:: Given data ::

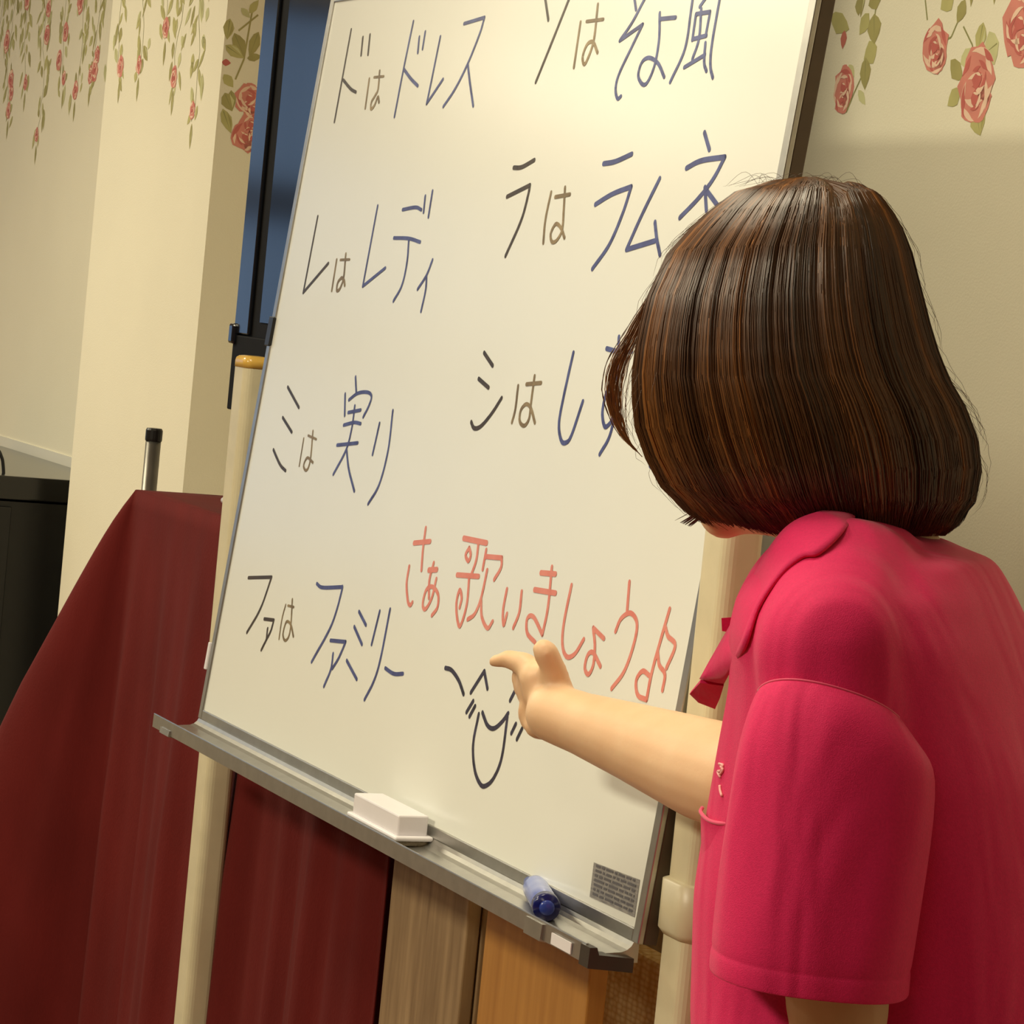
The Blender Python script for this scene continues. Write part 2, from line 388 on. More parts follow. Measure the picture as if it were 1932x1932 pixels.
q = WR(1592, 75); pw_.leaf(q[0], q[1], .022, .014, -1.6, 'bud')
u = WR(1990, 100)[0]
while u < UR-.2:
    pw_.vine(u, rnd.uniform(1.62, 1.78), 2.56, rnd); u += rnd.uniform(.14, .24)
u = uP1+.1
while u < WR(1590, 0)[0]-.08:
    pw_.vine(u, rnd.uniform(1.68, 1.9), 2.56, rnd); u += rnd.uniform(.14, .22)
for x_ in (1640, 1815, 1900):
    u = WR(x_, -40)[0]; pw_.vine(u, WR(x_, -40)[1], 2.56, rnd)
u = UF+.1
while u < uP0-.05:
    pw_.vine(u, rnd.uniform(1.63, 1.80), 2.56, rnd, UF, uP0+.2, 1.5); u += rnd.uniform(.10, .16)
pw_.build(wall_back)
# pillar front and side
pp = Print(R3(0, NP, 0), U, -N); u = uP0+.07
while u < uP1-.03:
    pp.vine(u, rnd.uniform(1.64, 1.80), 2.56, rnd, uP0, uP1, 1.35); u += rnd.uniform(.10, .15)
pp.build(pillar)
ps = Print(R3(uP1, 0, 0), N, U)
def SP(x, y):
    p = onpl(x, y, R3(uP1, 0, 0), U); return p.dot(N), p.z
def sleaf(x0, y0, x1, y1, wd, key):
    a, c = SP(x0, y0), SP(x1, y1); ps.leaf((a[0]+c[0])/2, (a[1]+c[1])/2, math.hypot(c[0]-a[0], c[1]-a[1]), wd, math.atan2(c[1]-a[1], c[0]-a[0]), key)
for a in [(442, 62, 462, 110, .024, 'leaf2'), (488, 60, 470, 108, .02, 'leaf2'), (425, 85, 460, 110, .02, 'leaf'), (466, 110, 494, 106, .014, 'leaf2'), (470, 25, 488, 0, .014, 'leaf'), (434, 35, 428, 75, .02, 'leaf'), (422, 140, 440, 165, .018, 'leaf'), (424, 175, 438, 210, .026, 'leaf2'), (436, 170, 440, 205, .014, 'leaf2'), (420, 205, 436, 252, .02, 'leaf'), (455, 15, 472, 34, .012, 'leaf3')]:
    sleaf(*a)
ps.line([SP(450, 58), SP(487, 28)], .003, 'leaf2'); ps.line([SP(444, 150), SP(460, 112), SP(478, 8)], .003, 'leaf2')
for x_, y_, r_ in ((470, 185, .025), (478, 205, .02), (474, 235, .024), (462, 258, .024), (478, 262, .022)): q = SP(x_, y_); ps.rose(q[0], q[1], r_, rnd)
q = SP(427, 118); ps.leaf(q[0], q[1], .016, .012, 0, 'rose2')
for q in (.03, .11): ps.vine(NP+q, 2.0, 2.56, rnd, NP, NW)
ps.build(pillar)

# ------------------------------------------------------------------ black cabinet behind the pillar
root = empty('black_cabinet', R3(uP0-.5, 1.5, 0), 'tall black cabinet in the recess left of the pillar', 'cabinet')
ue = uP0-.12; zc = onpl(60, 900, R3(ue, 0, 0), U).z; n0 = onpl(-70, 900, R3(ue, 0, 0), U).dot(N)
mesh_obj('body', *box_vf(R3(ue-.9, n0, .12), U*.9, N*(NW-.02-n0), Z*(zc-.05-.12)), m_black, root)
bevel_box('top_board', R3(ue-.92, n0-.02, zc-.045), U*.935, N*(NW-.02-n0+.02), Z*.045, m_blackgloss, root, .003)
bevel_box('side_panel', R3(ue, n0+.03, .3), U*.008, N*(onpl(26, 900, R3(ue, 0, 0), U).dot(N)-n0-.03), Z*(zc-.36), m_black, root, .002)
for k in range(4):
    bevel_box('foot', R3(ue-.85+.75*(k % 2), n0+.02+.3*(k//2), 0), U*.08, N*.08, Z*.12, m_black, root, .004)
cab_top = zc
yq = R3(ue-.05, n0+.1, 0).y; pts = [at(7, 898, yq), at(6, 878, yq), at(3, 862, yq), at(-8, 845, yq), at(-40, 835, yq)]
co = mesh_obj('cable', *tube_vf([Vector(p) for p in spline([tuple(p) for p in pts], 6)], .0035, 6), m_black, root, True)

# ------------------------------------------------------------------ television on the wall
root = empty('television', R3(-4.6, 1.5, 0), 'dark glossy flat television on the wall behind the whiteboard', 'television')
m_matte = mat('matte_black', (14, 13, 14), .7, var=.1, spec=.15)
NT = 1.43
a = onpl(505, 0, R3(0, NT, 0), N); zb = onpl(437, 775, R3(0, NT, 0), N).z; zs0 = onpl(520, 612, R3(0, NT, 0), N).z
uT0 = a.dot(U); uT1 = uT0+1.15; zT1 = zb+1.05
bevel_box('casing', R3(uT0, NT, zb), U*(uT1-uT0), N*.045, Z*(zT1-zb), m_matte, root, .004)
m_bez = mat('bezel_gloss', (22, 24, 30), .14, var=.05, spec=.9)
for nm, o, aa, cc in (('bezel', R3(uT0+.004, NT-.006, zs0-.02), U*.06, Z*(zT1-zs0+.012)), ('bezel', R3(uT1-.064, NT-.006, zb+.004), U*.06, Z*(zT1-zb-.008))):
    bevel_box(nm, o, aa, N*.006, cc, m_bez, root, .002)
bevel_box('bezel', R3(uT0+.002, NT-.0055, zb+.002), U*(uT1-uT0-.067), N*.006, Z*(zs0-zb-.024), m_matte, root, .002)
mesh_obj('screen', *box_vf(R3(uT0+.1, NT-.002, zs0), U*(uT1-uT0-.2), N*.004, Z*(zT1-zs0-.05)), m_screen, root)
for k, du in enumerate((.03, .75)):
    bevel_box('stand_leg', R3(uT0+du-.03, NT+.005, zb-.026), U*.06, N*.03, Z*.04, m_black, root, .003)
bevel_box('wall_bracket', R3(uT0+.45, NT+.045, zb+.25), U*.25, N*(NW-NT-.046), Z*.2, m_black, root, .004)
bevel_box('clip', R3(uT0-.004, NT-.012, onpl(452, 650, R3(0, NT, 0), N).z), U*.02, N*.012, Z*.03, m_bez, root, .004)

# ------------------------------------------------------------------ burgundy cloth over a tall table
NFc = 1.33
c = onpl(263, 925, R3(0, NFc, 0), N); uc0, zc = c.dot(U), c.z
uc1 = onpl(724, 1760, R3(0, NFc, 0), N).dot(U); nb = 1.56
per = []   # (u,n, dirU, dirN, cornerweight)
for k in range(16): per.append((uc0, nb-(nb-NFc-.01)*k/15, -1, 0, 0))
for k in range(1, 28):
    a = math.pi/2*k/28; per.append((uc0, NFc, -math.cos(a), -math.sin(a), math.sin(2*a)))
for k in range(70): per.append((uc0+.01+(uc1-uc0-.02)*k/69, NFc, 0, -1, 0))
for k in range(1, 14):
    a = math.pi/2*k/14; per.append((uc1, NFc, math.sin(a), -math.cos(a), math.sin(2*a)*.04))
for k in range(14): per.append((uc1, NFc+.01+(nb-NFc)*k/13, 1, 0, 0))
rows = 34; V, Fc = [], []
for i, (pu, pn, du, dn, cw) in enumerate(per):
    for j in range(rows):
        t = (zc-.015)*(j/(rows-1))**1.15
        g = (t/.445)**.75
        off = .006+.012*g
        off += cw*(.165*g)
        s = i*.55
        fold = .010*math.sin(pu*21+1.3)+.006*math.sin(pu*47)+.004*math.sin(pu*90+2)
        if cw > 0: fold += cw*(.06*abs(math.sin(math.atan2(-dn, -du)*4.2+.9))-.03)*min(1, t/.3)
        off += fold*min(1, t*2.2)
        zz = zc-t-(.006 if j else 0)
        V.append(R3(pu+du*off, pn+dn*off, zz if j else zc))
for i in range(len(per)-1):
    for j in range(rows-1):
        a, b2 = i*rows+j, (i+1)*rows+j; Fc.append((a, b2, b2+1, a+1))
# top sheet, slightly sagging
nt_, nu_ = 8, 30; base = len(V)
for i in range(nu_):
    for j in range(nt_):
        fu, fn = i/(nu_-1), j/(nt_-1)
        V.append(R3(uc0-.004+(uc1-uc0+.008)*fu, NFc-.004+(nb-NFc+.008)*fn, zc-.012*math.sin(math.pi*min(1, fn*1.0))*math.sin(math.pi*fu)+.0005))
for i in range(nu_-1):
    for j in range(nt_-1):
        a = base+i*nt_+j; Fc.append((a, a+nt_, a+nt_+1, a+1))
cl = mesh_obj('draped_cloth', V, Fc, m_cloth, None, True); fix_normals(cl)
tag(cl, 'burgundy cloth draped to the floor over a tall stand behind the whiteboard', 'cloth')
mo = cl.modifiers.new('thick', 'SOLIDIFY'); mo.thickness = .002; mo.offset = -1
# steel pole behind the cloth corner
root = empty('pole_stand', R3(uc0-.06, 1.40, 0), 'upright steel pole with black cap rising behind the burgundy cloth', 'pole')
pb = at(281, 925, c.y+.08); pt = at(286, 829, c.y+.08)
ax = Vector((pb.x, pb.y, 0))
mesh_obj('tube', *tube_vf([ax+Z*.02, ax+Z*pt.z], .0115, 20), m_pole, root, True)
mesh_obj('cap', *tube_vf([ax+Z*(pt.z-.002), ax+Z*(pt.z+.001), ax+Z*(pt.z+.014), ax+Z*(pt.z+.017)], [.0125, .0128, .0128, .011], 20), m_black, root)
mesh_obj('base', *tube_vf([ax, ax+Z*.012, ax+Z*.02], [.045, .045, .02], 28), m_black, root)

# ------------------------------------------------------------------ furniture under the board
def cab(name, x0, y0, x1, y1, n0, depth, h, mt, label, cat):
    pl = R3(0, n0, 0); u0 = onpl(x0, y0, pl, N).dot(U); u1 = onpl(x1, y1, pl, N).dot(U)
    return u0, u1
n1 = 1.325; u0 = onpl(731, 1740, R3(0, n1, 0), N).dot(U); u1 = onpl(882, 1740, R3(0, n1, 0), N).dot(U)
g = empty('oak_cabinet', R3((u0+u1)/2, n1+.1, 0), 'grey oak-grain cabinet standing beside the burgundy cloth', 'cabinet')
bevel_box('body', R3(u0, n1+.018, .05), U*(u1-u0), N*(NW-.02-n1-.018), Z*.80, m_oak, g, .002)
bevel_box('door', R3(u0+.001, n1, .06), U*(u1-u0-.002), N*.016, Z*.78, m_oak, g, .002)
bevel_box('plinth', R3(u0+.01, n1+.04, 0), U*(u1-u0-.02), N*.2, Z*.05, m_black, g, .002)
n2 = 1.31; u0 = onpl(911, 1800, R3(0, n2, 0), N).dot(U); u1 = onpl(1112, 1840, R3(0, n2, 0), N).dot(U)
g = empty('wooden_partition', R3((u0+u1)/2, n2, 0), 'orange beech board standing upright below the whiteboard tray', 'board')
bevel_box('panel', R3(u0, n2, .02), U*(u1-u0), N*.021, Z*.83, m_orange, g, .002)
for k in (0, 1): bevel_box('foot', R3(u0+.05+(u1-u0-.14)*k, n2-.06, 0), U*.04, N*.15, Z*.02, m_orange, g, .003)
n3 = 1.46; u0 = onpl(1120, 1840, R3(0, n3, 0), N).dot(U)
g = empty('woven_screen', R3(u0+.4, n3, 0), 'low tan screen of coarse woven fabric by the wall', 'screen')
bevel_box('fabric_panel', R3(u0, n3, .03), U*.85, N*.03, Z*.70, m_weave, g, .006)
for k in (0, 1): bevel_box('foot', R3(u0+.06+.68*k, n3-.08, 0), U*.05, N*.18, Z*.03, m_black, g, .004)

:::

§ Task to carry out
Give again, exactly, the lines from the start of the data through the one holding "ps.build(pillar)"; omit the pictures.

§ Written answer
The Blender Python script for this scene continues. Write part 2, from line 388 on. More parts follow. Measure the picture as if it were 1932x1932 pixels.
q = WR(1592, 75); pw_.leaf(q[0], q[1], .022, .014, -1.6, 'bud')
u = WR(1990, 100)[0]
while u < UR-.2:
    pw_.vine(u, rnd.uniform(1.62, 1.78), 2.56, rnd); u += rnd.uniform(.14, .24)
u = uP1+.1
while u < WR(1590, 0)[0]-.08:
    pw_.vine(u, rnd.uniform(1.68, 1.9), 2.56, rnd); u += rnd.uniform(.14, .22)
for x_ in (1640, 1815, 1900):
    u = WR(x_, -40)[0]; pw_.vine(u, WR(x_, -40)[1], 2.56, rnd)
u = UF+.1
while u < uP0-.05:
    pw_.vine(u, rnd.uniform(1.63, 1.80), 2.56, rnd, UF, uP0+.2, 1.5); u += rnd.uniform(.10, .16)
pw_.build(wall_back)
# pillar front and side
pp = Print(R3(0, NP, 0), U, -N); u = uP0+.07
while u < uP1-.03:
    pp.vine(u, rnd.uniform(1.64, 1.80), 2.56, rnd, uP0, uP1, 1.35); u += rnd.uniform(.10, .15)
pp.build(pillar)
ps = Print(R3(uP1, 0, 0), N, U)
def SP(x, y):
    p = onpl(x, y, R3(uP1, 0, 0), U); return p.dot(N), p.z
def sleaf(x0, y0, x1, y1, wd, key):
    a, c = SP(x0, y0), SP(x1, y1); ps.leaf((a[0]+c[0])/2, (a[1]+c[1])/2, math.hypot(c[0]-a[0], c[1]-a[1]), wd, math.atan2(c[1]-a[1], c[0]-a[0]), key)
for a in [(442, 62, 462, 110, .024, 'leaf2'), (488, 60, 470, 108, .02, 'leaf2'), (425, 85, 460, 110, .02, 'leaf'), (466, 110, 494, 106, .014, 'leaf2'), (470, 25, 488, 0, .014, 'leaf'), (434, 35, 428, 75, .02, 'leaf'), (422, 140, 440, 165, .018, 'leaf'), (424, 175, 438, 210, .026, 'leaf2'), (436, 170, 440, 205, .014, 'leaf2'), (420, 205, 436, 252, .02, 'leaf'), (455, 15, 472, 34, .012, 'leaf3')]:
    sleaf(*a)
ps.line([SP(450, 58), SP(487, 28)], .003, 'leaf2'); ps.line([SP(444, 150), SP(460, 112), SP(478, 8)], .003, 'leaf2')
for x_, y_, r_ in ((470, 185, .025), (478, 205, .02), (474, 235, .024), (462, 258, .024), (478, 262, .022)): q = SP(x_, y_); ps.rose(q[0], q[1], r_, rnd)
q = SP(427, 118); ps.leaf(q[0], q[1], .016, .012, 0, 'rose2')
for q in (.03, .11): ps.vine(NP+q, 2.0, 2.56, rnd, NP, NW)
ps.build(pillar)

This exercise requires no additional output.